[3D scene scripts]
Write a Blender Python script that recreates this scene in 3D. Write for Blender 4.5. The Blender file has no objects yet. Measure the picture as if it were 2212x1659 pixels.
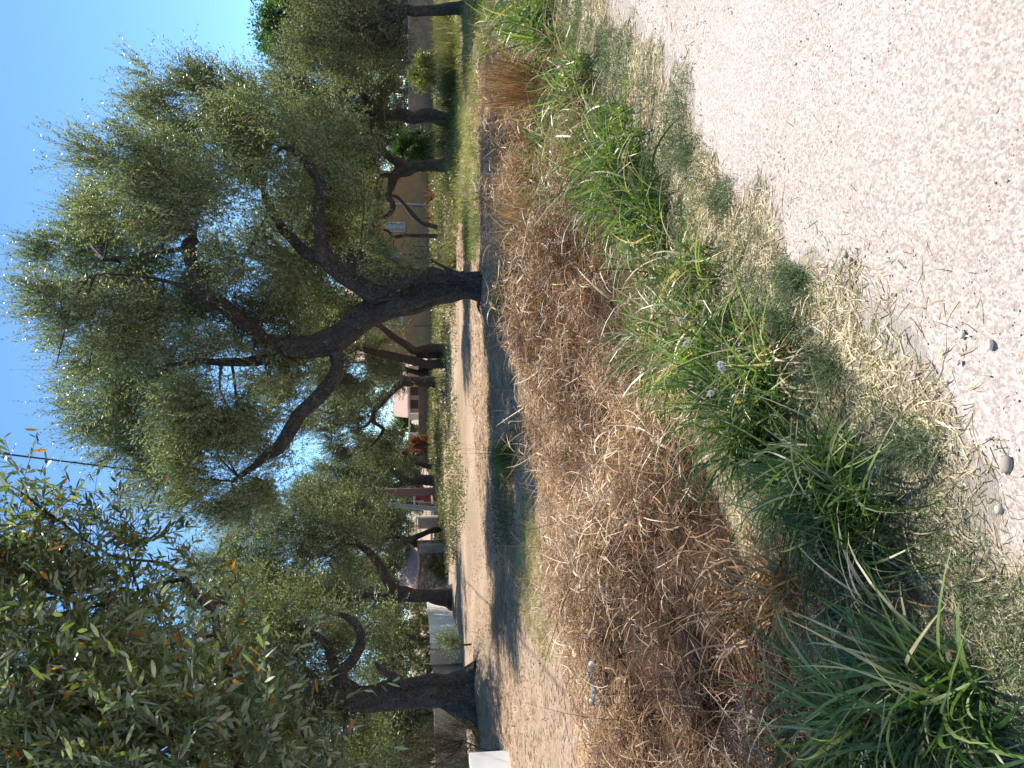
import bpy, math, random
import numpy as np
from mathutils import Matrix, Vector, Euler

R = math.radians
rng = np.random.default_rng(7)
random.seed(7)
scene = bpy.context.scene
C = scene.collection

# ------------------------------------------------------------------ camera
CAM_H, PITCH, HALF = 1.65, R(7.7), R(34.0)
cam_d = bpy.data.cameras.new('camera')
cam_d.sensor_fit = 'HORIZONTAL'; cam_d.sensor_width = 36.0
cam_d.lens = 18.0 / math.tan(HALF)
cam_d.clip_start = 0.05; cam_d.clip_end = 3000
cam = bpy.data.objects.new('camera', cam_d); C.objects.link(cam)
f = Vector((0, math.cos(PITCH), -math.sin(PITCH)))
dn = Vector((0, -math.sin(PITCH), -math.cos(PITCH)))
# the phone was held upright and the photograph is stored on its side: image left is up
m = Matrix(((dn.x, 1, -f.x), (dn.y, 0, -f.y), (dn.z, 0, -f.z))).to_4x4()
m.translation = (0, 0, CAM_H)
cam.matrix_world = m
scene.camera = cam

# ------------------------------------------------------------------ sky and sun
SUN_AZ, SUN_EL = R(28), R(56)      # azimuth from +Y towards +X
w = bpy.data.worlds.new("World"); scene.world = w; w.use_nodes = True
nt = w.node_tree; nt.nodes.clear()
sky = nt.nodes.new('ShaderNodeTexSky'); sky.sky_type = 'NISHITA'; sky.sun_disc = False
sky.sun_elevation = SUN_EL; sky.sun_rotation = SUN_AZ
sky.air_density = 0.72; sky.dust_density = 0.0; sky.ozone_density = 5.0; sky.altitude = 0
bg = nt.nodes.new('ShaderNodeBackground'); bg.inputs['Strength'].default_value = 0.112
out = nt.nodes.new('ShaderNodeOutputWorld')
hs = nt.nodes.new('ShaderNodeMix'); hs.data_type = 'RGBA'; hs.blend_type = 'MULTIPLY'; hs.inputs[0].default_value = 1.0
hs.inputs[7].default_value = (0.82, 0.98, 0.97, 1); nt.links.new(sky.outputs[0], hs.inputs[6])   # the camera's cyan white balance
nt.links.new(hs.outputs[2], bg.inputs[0]); nt.links.new(bg.outputs[0], out.inputs[0])
sd = bpy.data.lights.new('sun', 'SUN'); sd.energy = 4.2; sd.angle = R(0.53); sd.color = (1.0, 0.92, 0.80)
sun = bpy.data.objects.new('sun', sd); C.objects.link(sun)
S = Vector((math.sin(SUN_AZ)*math.cos(SUN_EL), math.cos(SUN_AZ)*math.cos(SUN_EL), math.sin(SUN_EL)))
sun.rotation_euler = S.to_track_quat('Z', 'Y').to_euler(); sun.location = (0, 0, 20)
vs = scene.view_settings
vs.view_transform = 'Standard'; vs.look = 'None'; vs.exposure = 1.12; vs.gamma = 1.0
scene.cycles.max_bounces = 6; scene.cycles.diffuse_bounces = 3; scene.cycles.glossy_bounces = 2
scene.cycles.transmission_bounces = 4; scene.cycles.transparent_max_bounces = 4

# ------------------------------------------------------------------ placing aids (pixels of a 2212 x 1659 view -> metres)
FP = 1106.0 / math.tan(HALF)
cP, sP = math.cos(PITCH), math.sin(PITCH)
def ray(x, y):
    v = (x-1106.0)/FP; l = (829.5-y)/FP
    return np.array([l, cP - v*sP, -sP - v*cP])
def at(x, y, Y):
    r = ray(x, y); t = Y/r[1]
    return np.array([r[0]*t, Y, CAM_H + r[2]*t])
def gnd(x, y, z=0.0):
    r = ray(x, y); t = (z-CAM_H)/r[2]
    return np.array([r[0]*t, r[1]*t, z])
def proj(P):
    P = np.atleast_2d(P); zc = P[:, 1]*cP - (P[:, 2]-CAM_H)*sP
    vc = -P[:, 1]*sP - (P[:, 2]-CAM_H)*cP
    zc = np.where(zc < 0.05, 0.05, zc)
    return 1106+FP*vc/zc, 829.5-FP*P[:, 0]/zc
def norm(a):
    return a/np.maximum(np.linalg.norm(a, axis=-1, keepdims=True), 1e-9)

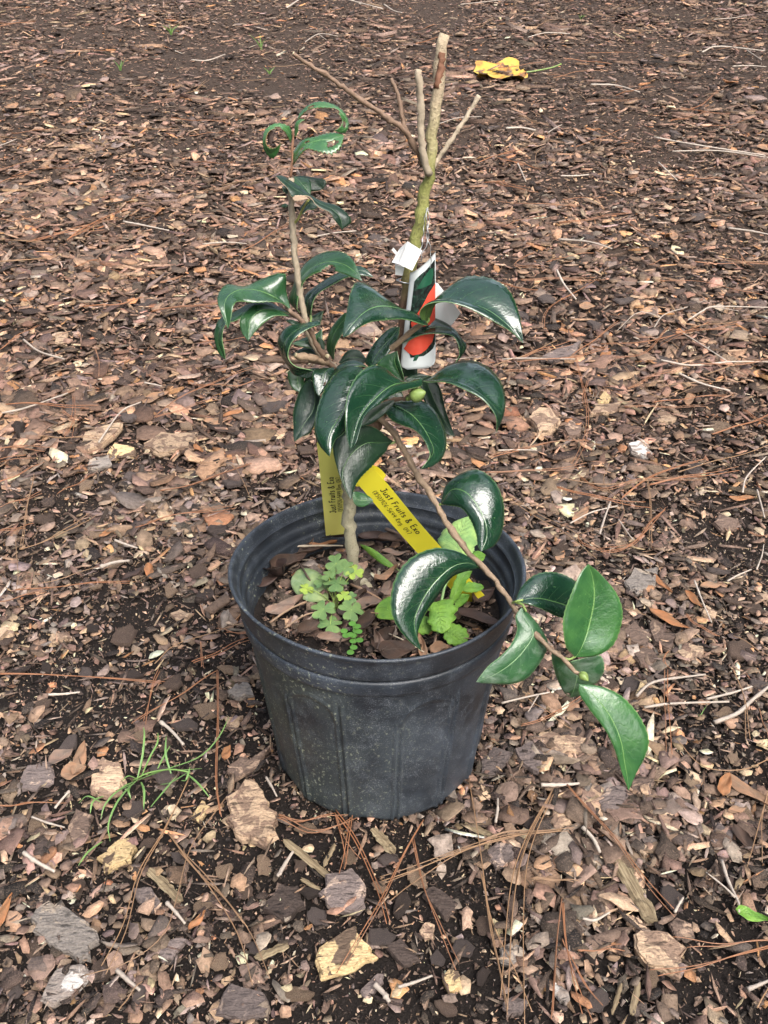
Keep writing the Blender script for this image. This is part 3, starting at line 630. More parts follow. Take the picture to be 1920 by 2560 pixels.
leaf(PL, 'C', (455, 1390, .2), [(400, 1330, .3)], [(430, 1380, 0), (380, 1350, 0)], [(410, 1290, .4), (365, 1268, .4)], (350, 1285, .3), G4, NL=14, NA=3)
# ---- left cluster
leaf(PL, 'A', (785, 520, -1), [(640, 400, -.6), (450, 322, -1.2), (270, 330, -2.5), (160, 440, -4)], [(690, 440, -2), (480, 440, -2.8), (310, 425, -3.2), (245, 465, -4.4), (215, 600, -5)], [(735, 330, .2), (715, 170, .4), (500, 215, .6), (340, 285, -.4), (170, 278, -1.6), (88, 400, -3.6), (135, 560, -4.8)], (190, 692, -5.2), G2, bulge=.02, saw=.02)
leaf(PL, 'A', (780, 545, -.6), [(560, 457, -.2), (400, 472, -.8), (250, 560, -2), (130, 650, -3), (95, 800, -3.6)], [(560, 485, -.7), (420, 505, -1.4), (280, 600, -2.6), (165, 650, -3.4), (135, 780, -3.9), (155, 900, -4.1)], [(560, 432, .2), (390, 448, -.4), (230, 540, -1.6), (105, 600, -2.6), (58, 750, -3.2), (95, 900, -3.7)], (166, 980, -4), G2)
leaf(PL, 'A', (770, 565, -1.4), [(640, 510, -1.4), (490, 520, -2), (400, 620, -2.8)], [(560, 455, -1), (400, 480, -1.6), (305, 590, -2.6), (315, 710, -3.1)], [(640, 565, -2), (540, 620, -2.6), (450, 710, -3.1)], (378, 802, -3.5), LU)
leaf(PL, 'H', (495, 405, .6), [(462, 340, .5), (485, 250, .6), (550, 178, .4), (630, 148, 0), (710, 160, -.8), (765, 198, -1.6)], [(442, 345, 1), (455, 285, 1.2), (480, 212, 1.5), (525, 148, 1.6), (605, 106, 1.4), (695, 98, .4), (757, 142, -.8)], [(480, 370, 0), (490, 300, 0), (520, 240, -.2), (580, 200, -.6), (650, 190, -1), (705, 205, -1.4), (755, 225, -1.9)], (801, 242, -2.2), G2, holes=[(.95, .66, .22, .06)])
leaf(PL, 'H', (550, 440, 1.4), [(530, 370, 1.6), (552, 305, 1.8), (630, 245, 2), (710, 205, 2), (785, 190, 1.8)], [(510, 375, 2), (520, 310, 2.3), (590, 255, 2.6), (680, 203, 2.6), (770, 168, 2.4), (820, 185, 2)], [(550, 380, 1), (575, 315, 1.2), (645, 265, 1.4), (725, 225, 1.5), (795, 215, 1.4)], (857, 223, 1.6), (LTOP, LUND, LRIM))
leaf(PL, 'A', (975, 640, 1.6), [(1010, 590, 1.8), (1050, 550, 2)], [(960, 590, 1.8), (1010, 550, 2.2)], [(1050, 640, 1.6), (1075, 580, 1.8)], (1088, 518, 2.2), G4, NL=18, NA=3)
leaf(PL, 'A', (870, 640, .6), [(800, 620, .4)], [(800, 645, .2)], [(790, 600, .6)], (730, 610, .5), G4, NL=14, NA=3)
leaf(PL, 'A', (1062, 645, -1.6), [(930, 655, -2.4), (800, 725, -3), (718, 830, -3.2), (722, 940, -3.2), (790, 1045, -3.2), (880, 1085, -3)], [(980, 670, -2.6), (860, 745, -3.4), (775, 835, -3.8), (755, 950, -3.9), (815, 1030, -3.8), (900, 1062, -3.4)], [(1040, 615, -1.4), (930, 632, -1.8), (745, 668, -2), (658, 790, -2.2), (690, 930, -2.3), (755, 1045, -2.6), (830, 1130, -2.8)], (990, 1078, -2.8), G1)
leaf(PL, 'A', (1075, 690, 1.6), [(1000, 790, 1.2), (890, 810, 1)], [(1075, 830, .9), (1000, 872, .7), (880, 855, .7)], [(1010, 735, 1.7), (900, 775, 1.4)], (788, 828, .9), G2, NL=24)
leaf(PL, 'A', (1090, 975, 1.4), [(980, 915, 1.6), (870, 905, 1.6)], [(1000, 970, 1.2), (880, 965, 1.2)], [(1000, 875, 2), (900, 862, 2)], (790, 935, 1.6), G4, NL=24)
leaf(PL, 'A', (1188, 980, .8), [(1162, 880, .8), (1172, 780, .9), (1235, 660, 1)], [(1125, 890, 1.2), (1122, 790, 1.4), (1180, 655, 1.5), (1280, 545, 1.4)], [(1195, 870, .4), (1245, 765, .4), (1290, 690, .6)], (1345, 540, 1.1), G2)
leaf(PL, 'A', (850, 1040, .8), [(840, 1120, .6), (850, 1210, .4)], [(910, 1090, .8), (905, 1170, .6), (905, 1240, .4)], [(755, 1090, .6), (765, 1195, .3), (815, 1265, .1)], (885, 1295, 0), G2, NL=26)
leaf(PL, 'A', (1050, 1055, .6), [(950, 1095, .4)], [(970, 1160, .2), (900, 1150, .2)], [(950, 1060, .8), (890, 1070, .7)], (835, 1125, .4), G1, NL=18, NA=3)
leaf(PL, 'A', (1190, 1050, -1), [(1105, 1090, -1.6), (1075, 1200, -2.4)], [(1190, 1100, -1.4), (1140, 1190, -2.2), (1090, 1275, -2.8)], [(1040, 1065, -1.2), (990, 1095, -1.8), (990, 1190, -2.4), (1012, 1275, -2.9)], (1045, 1322, -3.2), G1, NL=28, holes=[(.28, .62, .06, .07)])
leaf(PL, 'A', (960, 1160, -.6), [(1010, 1300, -1), (990, 1460, -1.8), (895, 1600, -2.8)], [(1040, 1250, -1), (1060, 1400, -1.8), (1020, 1560, -2.6), (960, 1670, -3.2), (880, 1705, -3.6)], [(900, 1210, -.6), (840, 1330, -1), (805, 1480, -1.8), (806, 1620, -2.8), (806, 1700, -3.4)], (815, 1752, -3.8), G4)
# ---- centre cluster
leaf(PL, 'A', (1500, 1045, -1.4), [(1400, 1015, -1.2), (1280, 1040, -1.4), (1180, 1130, -2)], [(1420, 1040, -2), (1300, 1065, -2.2), (1190, 1150, -2.6)], [(1390, 982, -.6), (1260, 1015, -.8), (1165, 1100, -1.4)], (1115, 1215, -2.6), G1)
leaf(PL, 'A', (1450, 1050, -2.4), [(1400, 1170, -3.8), (1340, 1330, -5.2), (1250, 1500, -6.6), (1165, 1640, -7.8), (1130, 1770, -8.6)], [(1470, 1120, -3), (1430, 1260, -4.2), (1370, 1450, -5.6), (1300, 1640, -7.2), (1200, 1735, -8.2), (1165, 1830, -8.9)], [(1370, 1045, -2.6), (1250, 1075, -3), (1160, 1150, -3.6), (1075, 1310, -4.8), (1018, 1480, -6), (1004, 1650, -7.2), (1055, 1790, -8.3)], (1146, 1893, -9.2), G1, bulge=.10)
leaf(PL, 'B', (712, 1115, -2.8), [(610, 1135, -3.6), (440, 1165, -5), (290, 1280, -6.5), (155, 1440, -8), (90, 1620, -9.4)], [(690, 1175, -3.4), (560, 1205, -4.6), (430, 1255, -5.8), (310, 1340, -7), (195, 1430, -8.2), (145, 1560, -9.2), (110, 1680, -10)], [(690, 1098, -2.6), (600, 1110, -2.8), (500, 1130, -3.2), (385, 1020, -3.6), (255, 988, -4.4), (125, 1070, -6), (35, 1240, -7.6), (10, 1430, -9), (20, 1620, -9.8)], (60, 1748, -10.2), G1, bulge=.09)
leaf(PL, 'B', (455, 1300, -2.2), [(360, 1370, -2.6), (260, 1450, -3)], [(440, 1350, -2.4), (360, 1430, -2.8), (250, 1510, -3.2)], [(380, 1310, -2.4), (260, 1360, -2.8), (180, 1450, -3.2)], (150, 1535, -3.6), G4, NL=26)
leaf(PL, 'B', (752, 600, -2), [(640, 525, -2.4), (450, 462, -3), (300, 457, -3.6), (180, 512, -4.8), (70, 625, -6)], [(745, 625, -2.6), (600, 585, -3.4), (420, 572, -4.2), (260, 590, -5), (130, 650, -6), (55, 705, -6.6)], [(640, 510, -1.8), (530, 480, -1.6), (430, 455, -1.4), (340, 355, -1), (225, 258, -1), (110, 243, -1.8), (58, 330, -3.2), (28, 480, -4.6), (0, 610, -5.8)], (-11, 735, -6.6), G1)
leaf(PL, 'B', (752, 600, -2), [(720, 540, -2.2), (760, 465, -2.2), (860, 412, -2.2), (1000, 408, -2.2), (1120, 428, -2.6), (1300, 492, -3), (1450, 602, -3.6), (1565, 720, -4)], [(770, 560, -1.4), (810, 450, -.8), (900, 330, 0), (1060, 205, .8), (1190, 174, .8), (1330, 200, .2), (1460, 290, -.8), (1540, 420, -2), (1592, 590, -3.4)], [(700, 570, -2.6), (690, 500, -3.2), (760, 430, -3.6), (900, 404, -4), (1040, 445, -4.2), (1200, 515, -4.4), (1340, 580, -4.6), (1490, 670, -4.6)], (1617, 788, -4.4), G1, bulge=.08)
leaf(PL, 'B', (470, 810, -.4), [(560, 745, -.4), (680, 680, -.2), (860, 640, 0), (1000, 690, -.6), (1070, 800, -1.2), (1060, 890, -1.4)], [(540, 720, 0), (640, 650, .4), (770, 558, .8), (890, 588, .8), (990, 660, 0), (1065, 750, -.6), (1106, 825, -1)], [(560, 775, -.8), (690, 712, -1), (850, 702, -1), (980, 722, -1.3), (1030, 800, -1.6), (1040, 890, -1.7)], (1003, 968, -1.7), G1)
leaf(PL, 'B', (500, 640, .2), [(440, 720, 0), (350, 820, -.4), (275, 920, -.8)], [(490, 730, -.2), (430, 840, -.6), (360, 930, -1)], [(410, 655, .4), (300, 755, .2), (225, 860, -.2), (192, 960, -.6)], (240, 1010, -1.2), G1)
leaf(PL, 'B', (545, 1155, -1.6), [(500, 1060, -1.4), (460, 950, -1.2)], [(420, 1060, -1.4), (300, 985, -1.2), (370, 905, -1)], [(535, 1070, -1.8), (505, 970, -1.6)], (478, 855, -1), G2, NL=26)
leaf(PL, 'B', (530, 1090, .6), [(560, 990, .8), (555, 900, 1)], [(495, 1000, .8), (495, 890, 1.2)], [(650, 1070, .4), (655, 1000, .6), (600, 890, .9)], (535, 820, 1.2), G4, NL=26)
leaf(PL, 'B', (700, 1128, -3), [(780, 1122, -3), (900, 1128, -3.4), (1040, 1150, -4), (1190, 1220, -4.6), (1310, 1315, -5.2), (1395, 1430, -5.8)], [(770, 1108, -2.4), (870, 1022, -1.4), (980, 966, -.6), (1150, 950, -.4), (1300, 1000, -1), (1400, 1110, -2.4), (1446, 1260, -3.8), (1440, 1430, -5.2)], [(780, 1138, -3.4), (880, 1140, -4.2), (1020, 1168, -5), (1160, 1238, -5.6), (1280, 1330, -6), (1368, 1440, -6.3), (1378, 1530, -6.3)], (1372, 1595, -6.2), G1, bulge=.09)
leaf(PL, 'B', (430, 1340, -1.6), [(510, 1370, -2.2), (610, 1430, -3), (700, 1530, -4), (770, 1650, -5), (805, 1770, -6)], [(560, 1303, -1.2), (700, 1308, -1.4), (820, 1400, -2), (900, 1540, -3.2), (922, 1680, -4.4), (890, 1810, -5.6), (800, 1892, -6.8)], [(370, 1400, -2), (430, 1480, -2.8), (520, 1520, -3.4), (625, 1562, -4.2), (710, 1645, -5.2), (765, 1745, -6.2), (772, 1815, -6.9)], (695, 1922, -7.8), G1, bulge=.08)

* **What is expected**
Exactly restate the lines from the beginning of the data through the line with "C = scene.collection", and no others, keeping pictures out.

* **Final result**
Write a Blender Python script that recreates this scene in 3D. Write for Blender 4.5. The Blender file has no objects yet. Measure the picture as if it were 2212x1659 pixels.
import bpy, math, random
import numpy as np
from mathutils import Matrix, Vector, Euler

R = math.radians
rng = np.random.default_rng(7)
random.seed(7)
scene = bpy.context.scene
C = scene.collection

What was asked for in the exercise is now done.